Exercise prompt:
The complete listing should be restated exactly.
— Begin Data lines —
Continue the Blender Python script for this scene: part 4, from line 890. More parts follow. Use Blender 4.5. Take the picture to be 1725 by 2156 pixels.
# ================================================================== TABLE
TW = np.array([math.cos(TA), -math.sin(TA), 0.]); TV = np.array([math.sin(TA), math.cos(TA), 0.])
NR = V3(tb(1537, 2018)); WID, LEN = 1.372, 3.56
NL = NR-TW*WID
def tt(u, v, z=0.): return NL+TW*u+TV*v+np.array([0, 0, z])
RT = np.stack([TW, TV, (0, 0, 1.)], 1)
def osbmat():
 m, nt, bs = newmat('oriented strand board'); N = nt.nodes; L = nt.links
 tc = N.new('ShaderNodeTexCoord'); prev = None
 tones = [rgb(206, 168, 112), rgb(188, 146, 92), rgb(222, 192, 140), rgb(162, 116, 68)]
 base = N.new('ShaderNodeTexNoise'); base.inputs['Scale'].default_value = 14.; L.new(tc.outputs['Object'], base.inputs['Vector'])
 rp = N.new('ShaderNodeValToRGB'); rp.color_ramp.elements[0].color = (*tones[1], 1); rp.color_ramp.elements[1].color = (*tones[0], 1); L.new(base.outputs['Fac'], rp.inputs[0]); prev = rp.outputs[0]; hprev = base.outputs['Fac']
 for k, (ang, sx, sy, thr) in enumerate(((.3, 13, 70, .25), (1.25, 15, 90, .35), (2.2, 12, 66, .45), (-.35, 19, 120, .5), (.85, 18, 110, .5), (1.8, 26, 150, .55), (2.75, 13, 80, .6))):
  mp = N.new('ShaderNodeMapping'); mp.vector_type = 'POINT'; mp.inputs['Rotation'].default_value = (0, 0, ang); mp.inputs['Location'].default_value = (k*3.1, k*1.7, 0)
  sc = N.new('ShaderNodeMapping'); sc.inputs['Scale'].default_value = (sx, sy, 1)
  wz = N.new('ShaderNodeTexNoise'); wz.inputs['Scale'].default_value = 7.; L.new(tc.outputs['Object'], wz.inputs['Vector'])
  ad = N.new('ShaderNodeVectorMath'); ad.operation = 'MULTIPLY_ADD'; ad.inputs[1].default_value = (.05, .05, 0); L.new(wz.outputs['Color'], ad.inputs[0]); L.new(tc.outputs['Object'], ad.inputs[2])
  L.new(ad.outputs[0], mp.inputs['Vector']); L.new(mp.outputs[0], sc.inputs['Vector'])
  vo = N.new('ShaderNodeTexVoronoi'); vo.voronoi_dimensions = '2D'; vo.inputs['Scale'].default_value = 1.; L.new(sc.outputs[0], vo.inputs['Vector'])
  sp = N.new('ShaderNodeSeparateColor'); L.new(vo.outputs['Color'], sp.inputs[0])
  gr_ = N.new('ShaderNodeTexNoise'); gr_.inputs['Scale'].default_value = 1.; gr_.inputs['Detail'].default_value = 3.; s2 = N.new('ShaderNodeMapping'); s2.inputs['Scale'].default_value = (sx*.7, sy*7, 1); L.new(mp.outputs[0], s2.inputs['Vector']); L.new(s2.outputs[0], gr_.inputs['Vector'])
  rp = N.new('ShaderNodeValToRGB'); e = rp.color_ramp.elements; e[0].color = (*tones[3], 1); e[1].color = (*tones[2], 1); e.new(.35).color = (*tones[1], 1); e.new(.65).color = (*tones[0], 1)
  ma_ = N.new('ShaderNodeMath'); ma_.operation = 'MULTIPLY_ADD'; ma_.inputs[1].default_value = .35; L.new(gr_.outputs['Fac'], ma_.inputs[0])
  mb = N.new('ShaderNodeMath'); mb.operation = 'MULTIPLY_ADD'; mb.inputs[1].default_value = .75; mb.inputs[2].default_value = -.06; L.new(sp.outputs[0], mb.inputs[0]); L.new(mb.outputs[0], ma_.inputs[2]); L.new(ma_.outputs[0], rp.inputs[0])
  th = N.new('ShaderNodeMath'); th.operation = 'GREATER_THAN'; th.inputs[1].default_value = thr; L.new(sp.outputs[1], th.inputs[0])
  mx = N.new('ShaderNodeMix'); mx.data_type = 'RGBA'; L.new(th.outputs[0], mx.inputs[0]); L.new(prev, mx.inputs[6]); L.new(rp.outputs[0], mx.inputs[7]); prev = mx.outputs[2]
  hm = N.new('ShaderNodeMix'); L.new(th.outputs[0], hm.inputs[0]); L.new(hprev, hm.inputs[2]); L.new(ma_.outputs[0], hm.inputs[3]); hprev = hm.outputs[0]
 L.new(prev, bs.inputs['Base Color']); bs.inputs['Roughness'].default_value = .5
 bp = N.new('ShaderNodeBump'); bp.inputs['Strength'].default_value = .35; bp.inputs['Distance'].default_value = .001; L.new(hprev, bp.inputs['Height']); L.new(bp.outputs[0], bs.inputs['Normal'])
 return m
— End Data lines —
Full answer:
Continue the Blender Python script for this scene: part 4, from line 890. More parts follow. Use Blender 4.5. Take the picture to be 1725 by 2156 pixels.
# ================================================================== TABLE
TW = np.array([math.cos(TA), -math.sin(TA), 0.]); TV = np.array([math.sin(TA), math.cos(TA), 0.])
NR = V3(tb(1537, 2018)); WID, LEN = 1.372, 3.56
NL = NR-TW*WID
def tt(u, v, z=0.): return NL+TW*u+TV*v+np.array([0, 0, z])
RT = np.stack([TW, TV, (0, 0, 1.)], 1)
def osbmat():
 m, nt, bs = newmat('oriented strand board'); N = nt.nodes; L = nt.links
 tc = N.new('ShaderNodeTexCoord'); prev = None
 tones = [rgb(206, 168, 112), rgb(188, 146, 92), rgb(222, 192, 140), rgb(162, 116, 68)]
 base = N.new('ShaderNodeTexNoise'); base.inputs['Scale'].default_value = 14.; L.new(tc.outputs['Object'], base.inputs['Vector'])
 rp = N.new('ShaderNodeValToRGB'); rp.color_ramp.elements[0].color = (*tones[1], 1); rp.color_ramp.elements[1].color = (*tones[0], 1); L.new(base.outputs['Fac'], rp.inputs[0]); prev = rp.outputs[0]; hprev = base.outputs['Fac']
 for k, (ang, sx, sy, thr) in enumerate(((.3, 13, 70, .25), (1.25, 15, 90, .35), (2.2, 12, 66, .45), (-.35, 19, 120, .5), (.85, 18, 110, .5), (1.8, 26, 150, .55), (2.75, 13, 80, .6))):
  mp = N.new('ShaderNodeMapping'); mp.vector_type = 'POINT'; mp.inputs['Rotation'].default_value = (0, 0, ang); mp.inputs['Location'].default_value = (k*3.1, k*1.7, 0)
  sc = N.new('ShaderNodeMapping'); sc.inputs['Scale'].default_value = (sx, sy, 1)
  wz = N.new('ShaderNodeTexNoise'); wz.inputs['Scale'].default_value = 7.; L.new(tc.outputs['Object'], wz.inputs['Vector'])
  ad = N.new('ShaderNodeVectorMath'); ad.operation = 'MULTIPLY_ADD'; ad.inputs[1].default_value = (.05, .05, 0); L.new(wz.outputs['Color'], ad.inputs[0]); L.new(tc.outputs['Object'], ad.inputs[2])
  L.new(ad.outputs[0], mp.inputs['Vector']); L.new(mp.outputs[0], sc.inputs['Vector'])
  vo = N.new('ShaderNodeTexVoronoi'); vo.voronoi_dimensions = '2D'; vo.inputs['Scale'].default_value = 1.; L.new(sc.outputs[0], vo.inputs['Vector'])
  sp = N.new('ShaderNodeSeparateColor'); L.new(vo.outputs['Color'], sp.inputs[0])
  gr_ = N.new('ShaderNodeTexNoise'); gr_.inputs['Scale'].default_value = 1.; gr_.inputs['Detail'].default_value = 3.; s2 = N.new('ShaderNodeMapping'); s2.inputs['Scale'].default_value = (sx*.7, sy*7, 1); L.new(mp.outputs[0], s2.inputs['Vector']); L.new(s2.outputs[0], gr_.inputs['Vector'])
  rp = N.new('ShaderNodeValToRGB'); e = rp.color_ramp.elements; e[0].color = (*tones[3], 1); e[1].color = (*tones[2], 1); e.new(.35).color = (*tones[1], 1); e.new(.65).color = (*tones[0], 1)
  ma_ = N.new('ShaderNodeMath'); ma_.operation = 'MULTIPLY_ADD'; ma_.inputs[1].default_value = .35; L.new(gr_.outputs['Fac'], ma_.inputs[0])
  mb = N.new('ShaderNodeMath'); mb.operation = 'MULTIPLY_ADD'; mb.inputs[1].default_value = .75; mb.inputs[2].default_value = -.06; L.new(sp.outputs[0], mb.inputs[0]); L.new(mb.outputs[0], ma_.inputs[2]); L.new(ma_.outputs[0], rp.inputs[0])
  th = N.new('ShaderNodeMath'); th.operation = 'GREATER_THAN'; th.inputs[1].default_value = thr; L.new(sp.outputs[1], th.inputs[0])
  mx = N.new('ShaderNodeMix'); mx.data_type = 'RGBA'; L.new(th.outputs[0], mx.inputs[0]); L.new(prev, mx.inputs[6]); L.new(rp.outputs[0], mx.inputs[7]); prev = mx.outputs[2]
  hm = N.new('ShaderNodeMix'); L.new(th.outputs[0], hm.inputs[0]); L.new(hprev, hm.inputs[2]); L.new(ma_.outputs[0], hm.inputs[3]); hprev = hm.outputs[0]
 L.new(prev, bs.inputs['Base Color']); bs.inputs['Roughness'].default_value = .5
 bp = N.new('ShaderNodeBump'); bp.inputs['Strength'].default_value = .35; bp.inputs['Distance'].default_value = .001; L.new(hprev, bp.inputs['Height']); L.new(bp.outputs[0], bs.inputs['Normal'])
 return m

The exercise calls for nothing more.